Kohala Council member Cindy Evans
Hamakua Council member Heather Kimball
Puna Council member Matt Kaneali‘i-Kleinfelder

A proposal by the Hawaii County Council to revamp how the county regulates short-term vacation rentals could start again from scratch.

At Friday’s meeting of the Council’s Committee on Planning, Land Use and Development, Council members once again discussed Bill 121, a controversial measure that would establish new conditions and standards for how short-term vacation rentals — redefined within the bill as “transient accommodation rentals,” or TARs — are operated.

The bill has been under discussion for the better part of a year and has been amended four times. But while the committee Friday once again moved to postpone decision-making on the measure, members this time considered whether the bill has become too unwieldy.

After lengthy discussions about five new proposed amendments to Bill 121, Hamakua Council member Heather Kimball, introducer of the bill, asked her colleagues whether the Council should continue to tweak the existing bill or if it should be scrapped and replaced with a new bill that streamlines the now 30-page-long proposal.

Kimball said she would be comfortable with either decision, and acknowledged that the measure has become perhaps too confusing after so many revisions, something other Council members echoed.

“I think it’s really hard for people to wrap their heads around all these changes,” said outgoing Kohala Council member Cindy Evans. “There’s confusion with our constituents about what we’re trying to do.”

Puna Council member Matt Kaneali‘i-Kleinfelder agreed, noting that two new members will join the Council within a month — James Hustace, replacing Evans, and Dennis “Fresh” Onishi, replacing Hilo Council member Sue Lee Loy — and be faced with a complicated and contentious measure to untangle.

“The first bill I dealt with after I took office was Bill 108,” Kaneali‘i-Kleinfelder said, referring to another vacation rental bill from 2018 that also established regulations for how STVRs are operated. “It had already had two revisions and … just (angered) people.”

Should the measure be replaced with a new version, Kimball acknowledged that the new draft will have to go through discussion at the Windward and Leeward planning commissions just as Bill 121 already has, which will likely take months.

As currently written, Bill 121 would categorize STVRs as “owner-hosted,” “operator-hosted” and “unhosted,” with each category subject to various requirements and fee schedules.

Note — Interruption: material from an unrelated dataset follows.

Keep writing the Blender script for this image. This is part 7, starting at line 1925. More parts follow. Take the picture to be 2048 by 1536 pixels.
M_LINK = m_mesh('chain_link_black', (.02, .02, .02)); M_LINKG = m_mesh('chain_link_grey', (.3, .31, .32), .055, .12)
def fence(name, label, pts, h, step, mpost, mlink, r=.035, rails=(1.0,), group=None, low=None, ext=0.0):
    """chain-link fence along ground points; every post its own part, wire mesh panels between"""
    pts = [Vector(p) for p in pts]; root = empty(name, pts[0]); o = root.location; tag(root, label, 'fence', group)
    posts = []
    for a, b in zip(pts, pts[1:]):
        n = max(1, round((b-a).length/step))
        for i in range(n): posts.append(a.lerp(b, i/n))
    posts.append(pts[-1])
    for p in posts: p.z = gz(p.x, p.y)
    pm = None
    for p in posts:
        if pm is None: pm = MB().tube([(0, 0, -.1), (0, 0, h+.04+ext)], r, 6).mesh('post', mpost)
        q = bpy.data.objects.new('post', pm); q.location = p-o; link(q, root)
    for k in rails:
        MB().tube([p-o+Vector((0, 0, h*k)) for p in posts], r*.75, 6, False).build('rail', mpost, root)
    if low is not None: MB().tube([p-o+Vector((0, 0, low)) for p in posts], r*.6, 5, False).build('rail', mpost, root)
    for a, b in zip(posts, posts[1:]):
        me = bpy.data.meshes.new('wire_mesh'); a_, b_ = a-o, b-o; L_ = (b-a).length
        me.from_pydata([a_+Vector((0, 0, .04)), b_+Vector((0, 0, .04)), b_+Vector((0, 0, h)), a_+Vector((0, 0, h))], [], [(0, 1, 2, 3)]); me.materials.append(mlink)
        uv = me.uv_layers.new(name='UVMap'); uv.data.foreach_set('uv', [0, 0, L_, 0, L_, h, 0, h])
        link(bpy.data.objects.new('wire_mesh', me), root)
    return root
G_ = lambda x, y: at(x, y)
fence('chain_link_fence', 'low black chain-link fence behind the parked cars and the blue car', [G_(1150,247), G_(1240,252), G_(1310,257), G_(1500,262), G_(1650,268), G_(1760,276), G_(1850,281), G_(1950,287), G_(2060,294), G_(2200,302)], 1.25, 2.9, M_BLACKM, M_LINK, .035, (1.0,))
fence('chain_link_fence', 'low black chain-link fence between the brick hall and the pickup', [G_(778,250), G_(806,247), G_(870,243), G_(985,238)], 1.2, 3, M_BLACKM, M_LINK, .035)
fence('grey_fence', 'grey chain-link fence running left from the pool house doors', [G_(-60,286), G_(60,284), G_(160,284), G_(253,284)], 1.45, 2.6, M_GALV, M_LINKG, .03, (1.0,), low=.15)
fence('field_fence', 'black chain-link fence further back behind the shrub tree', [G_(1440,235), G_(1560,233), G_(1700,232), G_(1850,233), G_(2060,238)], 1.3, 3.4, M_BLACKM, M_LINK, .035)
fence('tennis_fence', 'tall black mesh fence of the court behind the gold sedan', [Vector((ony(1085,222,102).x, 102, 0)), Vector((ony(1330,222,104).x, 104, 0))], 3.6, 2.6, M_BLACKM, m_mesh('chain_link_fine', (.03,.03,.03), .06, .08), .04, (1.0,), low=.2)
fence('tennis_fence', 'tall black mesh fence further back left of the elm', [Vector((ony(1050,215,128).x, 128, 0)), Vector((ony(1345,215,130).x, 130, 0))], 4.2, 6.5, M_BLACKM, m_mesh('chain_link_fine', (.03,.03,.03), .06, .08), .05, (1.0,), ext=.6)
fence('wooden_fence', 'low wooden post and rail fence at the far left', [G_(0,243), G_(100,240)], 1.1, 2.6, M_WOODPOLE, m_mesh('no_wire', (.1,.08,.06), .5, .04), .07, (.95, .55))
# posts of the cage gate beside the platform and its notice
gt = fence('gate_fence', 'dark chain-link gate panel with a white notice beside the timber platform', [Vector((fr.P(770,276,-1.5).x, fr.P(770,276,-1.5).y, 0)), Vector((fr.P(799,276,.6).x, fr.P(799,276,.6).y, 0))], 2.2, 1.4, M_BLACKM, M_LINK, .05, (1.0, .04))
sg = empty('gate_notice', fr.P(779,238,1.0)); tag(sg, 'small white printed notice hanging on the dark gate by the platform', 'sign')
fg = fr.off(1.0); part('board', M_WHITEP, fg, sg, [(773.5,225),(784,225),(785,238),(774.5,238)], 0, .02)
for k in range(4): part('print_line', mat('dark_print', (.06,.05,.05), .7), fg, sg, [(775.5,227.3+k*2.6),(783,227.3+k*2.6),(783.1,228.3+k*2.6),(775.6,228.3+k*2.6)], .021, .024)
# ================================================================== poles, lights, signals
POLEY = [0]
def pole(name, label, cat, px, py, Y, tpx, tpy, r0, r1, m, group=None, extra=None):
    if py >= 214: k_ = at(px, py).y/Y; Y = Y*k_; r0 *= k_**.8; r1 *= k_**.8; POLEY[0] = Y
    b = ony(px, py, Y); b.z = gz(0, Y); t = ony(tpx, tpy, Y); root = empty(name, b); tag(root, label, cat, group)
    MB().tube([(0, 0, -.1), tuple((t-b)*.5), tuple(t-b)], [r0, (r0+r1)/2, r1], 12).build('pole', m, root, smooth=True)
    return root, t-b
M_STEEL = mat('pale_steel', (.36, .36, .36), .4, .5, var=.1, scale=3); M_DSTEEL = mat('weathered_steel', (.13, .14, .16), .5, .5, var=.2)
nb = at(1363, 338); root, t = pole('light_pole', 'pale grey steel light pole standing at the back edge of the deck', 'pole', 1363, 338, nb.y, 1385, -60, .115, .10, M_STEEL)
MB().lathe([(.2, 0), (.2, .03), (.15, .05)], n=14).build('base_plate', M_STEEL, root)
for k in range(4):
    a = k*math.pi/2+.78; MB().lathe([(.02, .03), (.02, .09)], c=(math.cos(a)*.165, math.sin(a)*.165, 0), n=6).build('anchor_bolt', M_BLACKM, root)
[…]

Some categories would not be permitted in certain zoning districts, but all would be required to meet certain standards such as having a manager available on-site within three hours of a complaint, a maximum gathering size of no more than twice the total renter limit, quiet hours, parking requirements and more.

The potential death and rebirth of Bill 121 will not likely comfort its critics, who once again testified en masse against the bill Friday, warning that its proposed changes will spell the end for operators of short-term vacation rentals islandwide.

Josh Montgomery, president of the Ohana Aina Association, an organization advocating for the island’s transient rental operators, said the measure is “squarely targeted at families like mine,” who he warned would be forced out of the rental market and could potentially leave the island as a result.

Jennifer Wilkinson, board chair of the Hawaii Island Rental Property Alliance, submitted a list of potential minor infractions or technicalities that would put current STVR operators out of compliance with the new regulations in Bill 121, such as renting two separate rooms in a four-bedroom house with only two on-site parking spaces or hosting a small backyard lunch for four people. She noted that after only two violations, operators will be charged $10,000 for every infraction ever after.

“What is the problem we are trying to solve?” Wilkinson wrote. “What evidence is there that the application of this bill will do more to solve those problems?”

Wilkinson and many others urged the committee to, if not kill the bill outright, at least wait for the results of an economic impact study that the Council commissioned in July. Puna Council members Ashley Kierkiewicz made the same recommendation.

The committee ultimately voted once again to postpone any action on the measure until a future date.